THE man with the managerial Midas touch last night found further glitter sprinkled on his fingertips as Martin O'Neill's Leicester City booked their place in this season's League Cup semi-finals.
Having done for the Dons at Filbert Street on Saturday, Leicester's date with Wimbledon for a swift return to Wembley following last May's play-off trials should hold fewer fears for O'Neill's battling men, whose ticket to the last four was booked by Mark Robins's lone strike three minutes from the interval.
And after a thoroughly effective, if less than pretty, performance, against their first division opponents, the only damp squid on O'Neill's latest managerial success was the sight of defender Simon Grayson being stretchered off in the 81st minute after a heavy clash with Ipswich substitute Richard Naylor.
For Leicester the busy Neil Lennon marked their arrival in the night's contest with a 13th minute dipping effort from the edge of the box that Richard Wright punched over. Steve Claridge matched his overall dress sense with a sloppy slice wide on 28 minutes.

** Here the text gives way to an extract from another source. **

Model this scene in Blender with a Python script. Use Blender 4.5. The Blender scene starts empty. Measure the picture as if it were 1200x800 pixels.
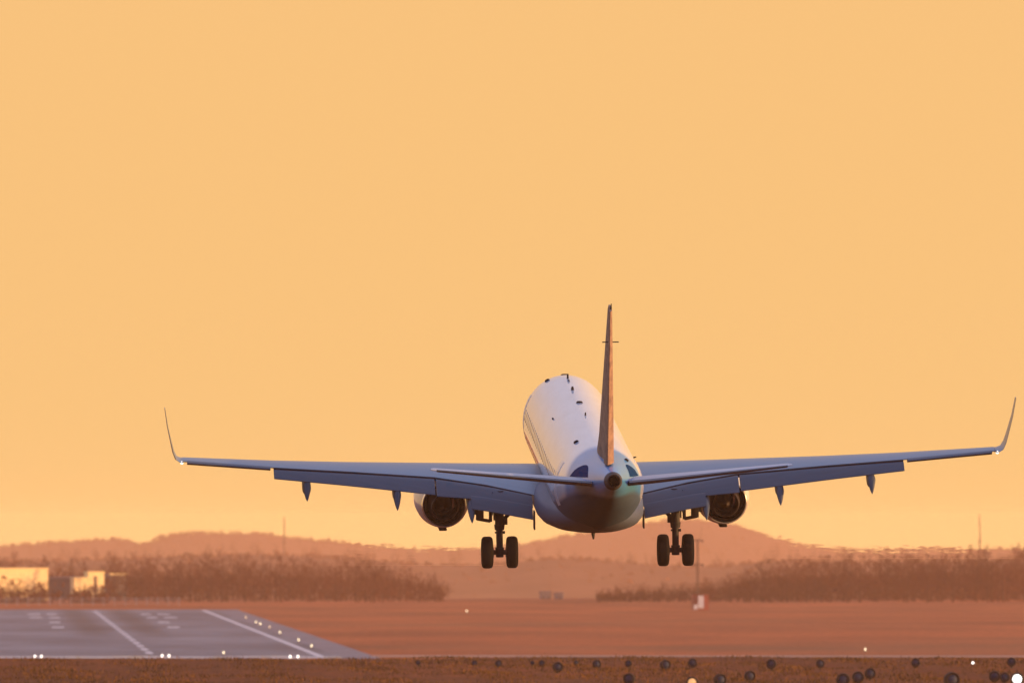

It was then left to one of Norfolk's former footballing sons to put a spanner in Suffolk's works as Robins's innocuous 22-yard shot went inside the goalkeeper's left-hand post three minutes from the interval.
Town's hopes of an early lifeline rested increasingly on Jamie Scowcroft's shoulders, his 53rd minute cross being whipped off Stephen Howe's forehead by Grayson's late intervention. Thus encouraged, the first division side strung together the game's neatest move just before the hour as Geraint Williams shot just over following a five-man interchange.